The Monastic Order in England Published online by Cambridge University Press: 04 May 2010
GERALD OF WALES, WALTER MAP AND THE SATIRISTS
In an earlier chapter some account was given of the active hostility shown towards the monastic body by a group of influential bishops in the last decades of the twelfth century. At the very moment when the opposition of the secular clergy in high places was thus making itself felt, another and hitherto unprecedented form of attack began which was to continue intermittently in one form or another until the Reformation. This was the criticism of the monastic life of the country by members of the new class of highly educated clerks who filled various administrative or magisterial posts in the royal and episcopal households or in the various schools, some of which were to develop into universities.

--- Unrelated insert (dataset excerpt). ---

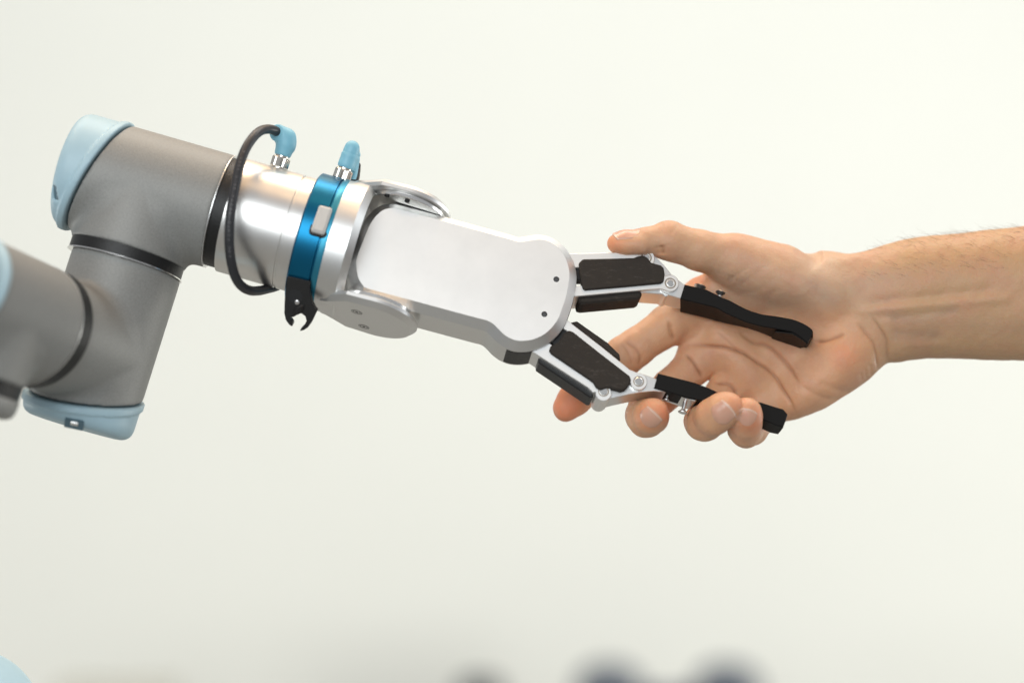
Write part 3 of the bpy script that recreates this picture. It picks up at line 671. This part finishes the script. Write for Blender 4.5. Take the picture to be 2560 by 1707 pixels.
X = np.interp
tx = [2000, 2060, 2097, 2126, 2152, 2176, 2235, 2293, 2440, 2560, 2720]; ty = [640, 634, 635, 635, 630, 623, 605, 593, 579, 565, 545]
bx = [2000, 2100, 2140, 2180, 2243, 2273, 2323, 2440, 2560, 2720]; by = [800, 862, 885, 900, 908, 901, 895, 899, 902, 907]
YA = 36.0
def forearm():
    kk = (D+YA)/D
    xs = np.linspace(2000, 2720, 73)
    top = X(xs, tx, ty); bot = X(xs, bx, by)
    for _ in range(3):
        top[1:-1] = (top[:-2]+2*top[1:-1]+top[2:])/4; bot[1:-1] = (bot[:-2]+2*bot[1:-1]+bot[2:])/4
    wx = (xs-1280)/4*kk; zc = (853.5-(top+bot)/2)/4*kk; hh = (bot-top)/8*kk
    dep = hh*X(xs, [2000, 2150, 2300, 2720], [.72, .72, .80, .86])
    def f(x, y, z):
        c = np.interp(x, wx, zc).astype(np.float32); h = np.interp(x, wx, hh).astype(np.float32); w = np.interp(x, wx, dep).astype(np.float32)
        a = np.abs(z-c)/h; b_ = np.abs(y-YA)/w
        r = (a**2.3+b_**2.3)**(1/2.3)
        return np.maximum((r-1)*np.minimum(h, w)*0.92, (wx[0]+15)-x)
    return (f, V(wx[0], YA-45, -60), V(wx[-1], YA+45, 110)), (wx, zc, hh, dep)
FA, (fwx, fzc, fhh, fdep) = forearm()
palm = [
    (rc(P(2150, 770, 38), P(1880, 735, 40), 19, 16), 10), (rc(P(1880, 735, 40), P(1760, 754, 41), 16, 13.2), 10),
    (rc(P(2150, 790, 38), P(1800, 850, 41), 19, 14.0), 10),
    (rc(P(2150, 820, 38), P(1850, 930, 41), 18, 13.5), 10),
    (rc(P(2150, 840, 38), P(1925, 1000, 39), 17, 12.2), 10),
    (ell(P(1968, 702, 33), V(.95, 0, -.30), V(0, 1, 0), (48, 27, 18.6)), 12),          # thenar
    (ell(P(1870, 668, 26), V(.96, 0, -.26), V(0, 1, 0), (30, 17, 14)), 10),
    (ell(P(2058, 938, 36), V(.81, 0, .58), V(0, 1, 0), (40, 25, 18.5)), 12),           # hypothenar
    (ell(P(2110, 880, 34), V(.7, 0, .7), V(0, 1, 0), (22, 22, 20)), 10),               # heel
    (ell(P(1845, 905, 34), V(.55, 0, -.83), V(0, 1, 0), (32, 13, 12)), 10),            # pads below the fingers
    (rc(P(1840, 668, 44), P(1760, 752, 44), 9, 10), 8),
    (rc(P(1735, 815, 41), P(1738, 868, 41), 9.5, 9.5), 6),
    (rc(P(1850, 672, 44), P(2060, 700, 42), 11, 15), 9),                                # web
]
fingers = {
 'thumb': ([P(1950, 679, 28), P(1835, 640, 22), P(1750, 627, 17), P(1672, 602, 13), P(1620, 604, 10), P(1560, 608, 8), P(1541, 609, 7.5)],
           [16.3, 13.3, 12.4, 12.1, 8.6, 7.4, 5.9], 9, 3.5),
 'index': ([P(1800, 735, 41), P(1757, 750, 41), P(1672, 811, 36), P(1590, 868, 33), P(1560, 890, 32), P(1500, 940, 29), P(1472, 965, 28), P(1435, 1000, 25), P(1416, 1020, 24)],
           [13.5, 13.4, 12.9, 12.2, 12.4, 11.3, 11.0, 10.2, 8.6], 7, 3),
 'middle': ([P(1800, 858, 41), P(1738, 910, 39), P(1680, 966, 31), P(1618, 1020, 20), P(1610, 1038, 6), P(1615, 1046, -8), P(1628, 1040, -20), P(1634, 1032, -26)],
            [13.2, 12.6, 12.0, 11.6, 11.2, 11.4, 10.6, 9.0], 7, 3),
 'ring': ([P(1855, 930, 41), P(1810, 985, 36), P(1775, 1035, 24), P(1757, 1055, 8), P(1762, 1056, -12), P(1785, 1040, -25), P(1808, 1024, -31), P(1820, 1017, -33)],
          [12.8, 12.0, 11.6, 11.3, 11.2, 11.2, 10.4, 9.0], 6, 3),
 'little': ([P(1925, 1000, 39), P(1895, 1048, 30), P(1878, 1072, 16), P(1866, 1078, 0), P(1862, 1072, -14), P(1864, 1056, -22), P(1867, 1036, -28), P(1868, 1028, -30)],
            [11.6, 10.6, 10.2, 9.8, 10.0, 9.9, 9.4, 8.2], 6, 3),
}
HH = 0.75
HF = Field(V(18, -50, -72), V(352, 82, 84), HH)
Pm = HF.new(); HF.put(Pm, FA, 0)
for pr, k in palm: HF.put(Pm, pr, k)
tot_f = None
extra = {
 'thumb': [(rc(P(1600, 613, 13), P(1545, 613, 11), 5.8, 4.6), 3), (rc(P(1600, 613, 4), P(1545, 613, 4), 5.8, 4.6), 3)],
 'index': [], 'middle': [], 'ring': [], 'little': []}
parts = []
for nm, (pts, rad, kp, kc) in fingers.items():
    Fg = HF.new()
    for i in range(len(pts)-1): HF.put(Fg, rc(pts[i], pts[i+1], rad[i], rad[i+1]), kc if i else 0)
    for pr, k in extra[nm]: HF.put(Fg, pr, k)
    parts.append((Fg, kp))
TF = Pm.copy()
for Fg, kp in parts: TF = np.minimum(TF, smin(Pm, Fg, kp))
# finger-to-finger contact: tiny blend only
HV, HQ = HF.nets(TF, 3)
HN = vnormals(HV, HQ)
def topix(Vv):
    k = (D+Vv[:, 1])/D; return np.stack([Vv[:, 0]/k*4+1280, 853.5-Vv[:, 2]/k*4], 1)
px = topix(HV); front = np.clip((-HN[:, 1]-0.05)*3, 0, 1)
def pdist(px, line):
    d_ = np.full(len(px), 1e9)
    for (a, b) in zip(line[:-1], line[1:]):
        a = np.array(a, float); b = np.array(b, float); ba = b-a
        t = np.clip(((px-a)@ba)/(ba@ba), 0, 1); d_ = np.minimum(d_, np.linalg.norm(px-a-t[:, None]*ba, axis=1))
    return d_
def ptaper(px, line):                           # 0 at the ends of a line, 1 along its middle
    L = np.array(line, float); acc = np.concatenate([[0], np.cumsum(np.linalg.norm(np.diff(L, axis=0), axis=1))]); best = np.full(len(px), 1e9); u = np.zeros(len(px))
    for k in range(len(L)-1):
        a, b = L[k], L[k+1]; ba = b-a; t = np.clip(((px-a)@ba)/(ba@ba+1e-9), 0, 1); d_ = np.linalg.norm(px-a-t[:, None]*ba, axis=1)
        m = d_ < best; best[m] = d_[m]; u[m] = (acc[k]+t[m]*(acc[k+1]-acc[k]))/acc[-1]
    e = np.clip(np.minimum(u, 1-u)/.22, 0, 1); return e*e*(3-2*e)*(.9+.1*np.sin(u*6+L[0, 0]))
def sm2(l, n=6):
    l = np.array(l, float); return spline(np.c_[l, np.zeros(len(l))], n)[:, :2].tolist() if len(l) > 2 else l.tolist()
zp = lambda x, y: (1660+x/3.92, 780+y/3.92)
z1 = lambda x, y: (1480+x/2.529, 520+y/2.529)
z3 = lambda x, y: (2000+x/3.409, 520+y/3.409)
z9 = lambda x, y: (1480+x/5.88, 520+y/5.88)
ymin_palm, ALL = 8.0, -99.0
CRE = [  # line, depth mm, half width px, min Y
 ([zp(170, 318), zp(330, 318), zp(480, 340), zp(640, 355), zp(790, 400), zp(900, 475), zp(1030, 570), zp(1110, 660), zp(1160, 760), zp(1220, 850), zp(1290, 970), zp(1350, 1060)], 1.5, 4.5, 5),
 ([zp(500, 160), zp(600, 260), zp(700, 350), zp(800, 400)], .5, 4, 5),
 ([zp(700, 150), zp(780, 230), zp(880, 300), zp(1000, 330), zp(1080, 380), zp(1160, 460), zp(1240, 560), zp(1300, 660), zp(1340, 760)], 1.0, 5.5, 5),
 ([zp(200, 395), zp(290, 490), zp(340, 570), zp(390, 660)], 1.3, 4.5, 5),
 ([zp(470, 690), zp(560, 690), zp(650, 720), zp(740, 830)], 1.2, 4.5, 5),
 ([zp(60, 100), zp(75, 200), zp(110, 290)], .8, 3.5, 5), ([zp(45, 60), zp(65, 220), zp(130, 310)], .5, 3, 5),
 ([zp(1450, 280), zp(1550, 285), zp(1660, 255), zp(1790, 205)], 1.1, 5, 0),
 ([zp(1380, 750), zp(1480, 810), zp(1600, 860), zp(1720, 870)], .7, 8, 0), ([zp(1560, 700), zp(1680, 760), zp(1800, 790)], .5, 8, 0),
 ([z3(470, 965), z3(560, 1060), z3(640, 1170), z3(660, 1300), z3(662, 1410)], .8, 3, -5), ([z3(590, 900), z3(680, 1030), z3(740, 1150), z3(752, 1340)], .7, 3, -5),
 ([z3(560, 1360), z3(572, 1470)], .3, 3, -5), ([z3(600, 1330), z3(612, 1440)], .3, 3, -5), ([z3(520, 1400), z3(540, 1500)], .3, 3, -5), ([z3(820, 1240), z3(830, 1330)], .4, 3, -5),
 ([z1(200, 840), z1(270, 880), z1(305, 940), z1(290, 1010)], .7, 3.5, 5), ([z1(180, 850), z1(230, 910), z1(255, 1000)], .5, 3.5, 5),
 ([z9(1020, 540), z9(1040, 620), z9(1045, 700)], .9, 4, -20), ([z9(1035, 200), z9(1020, 330), z9(1015, 420)], .35, 3, -20), ([z9(1280, 225), z9(1200, 330), z9(1150, 400)], .3, 3, -20),
 ([z9(930, 560), z9(970, 600), z9(1000, 690)], .4, 3, -20),
 ([z1(840, 480), z1(880, 440), z1(960, 400), z1(1010, 370)], .22, 4, -20), ([z1(930, 500), z1(1010, 430), z1(1080, 380)], .14, 4, -20), ([z1(760, 380), z1(820, 300), z1(880, 240)], .15, 5, -20),
 ([z1(860, 470), z1(880, 460), z1(900, 430)], .4, 4, -20), ([z1(1000, 560), z1(1100, 480), z1(1200, 410)], .12, 5, -20), ([z1(1080, 600), z1(1200, 500)], .12, 5, -20),
 # forearm relief
 ([z3(620, 820), z3(740, 785), z3(900, 770), z3(1200, 740), z3(1600, 690)], .7, 13, -20), ([z3(620, 910), z3(860, 925), z3(1100, 895), z3(1330, 880)], .5, 12, -20),
 ([z3(850, 1080), z3(1000, 1100), z3(1150, 1110)], .9, 17, -20), ([z3(800, 960), z3(820, 1100), z3(850, 1160)], .5, 9, -20),
 ([z3(440, 900), z3(400, 700), z3(330, 520), z3(230, 420)], .7, 16, -20),
]
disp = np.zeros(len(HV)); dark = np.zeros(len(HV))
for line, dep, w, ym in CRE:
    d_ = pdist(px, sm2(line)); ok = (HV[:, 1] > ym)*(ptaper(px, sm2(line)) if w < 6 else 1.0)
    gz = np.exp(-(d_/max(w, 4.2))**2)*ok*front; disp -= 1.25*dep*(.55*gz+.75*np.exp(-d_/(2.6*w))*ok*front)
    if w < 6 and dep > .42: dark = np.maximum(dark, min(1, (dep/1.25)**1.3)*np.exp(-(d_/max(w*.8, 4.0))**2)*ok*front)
RID = [([z3(560, 875), z3(740, 860), z3(1000, 840), z3(1400, 800), z3(1750, 770)], .9, 13), ([z3(860, 1175), z3(1050, 1170), z3(1250, 1160)], .35, 10), ([z3(250, 440), z3(420, 420), z3(700, 330)], .8, 16)]
for line, dep, w in RID: disp += dep*np.exp(-(pdist(px, sm2(line))/w)**2)*front*(HV[:, 1] > -20)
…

The literary education of the day, based as it was on Latin models, and including among its most familiar text-books the satires of Horace, Persius and Juvenal, and the epigrams of Martial, gave to those with a talent for writing a bent towards the satirical and critical, and there was throughout the Middle Ages, especially in the universities of France and Italy, a floating population of men at once brilliant and irresponsible, occupied with matters of religion and yet without depth of feeling, to which earlier and later centuries afford no exact parallel. This type made its first considerable appearance in the literature of Europe in the works of two clerks who moved in the highest English ecclesiastical circles at the end of the reign of Henry II.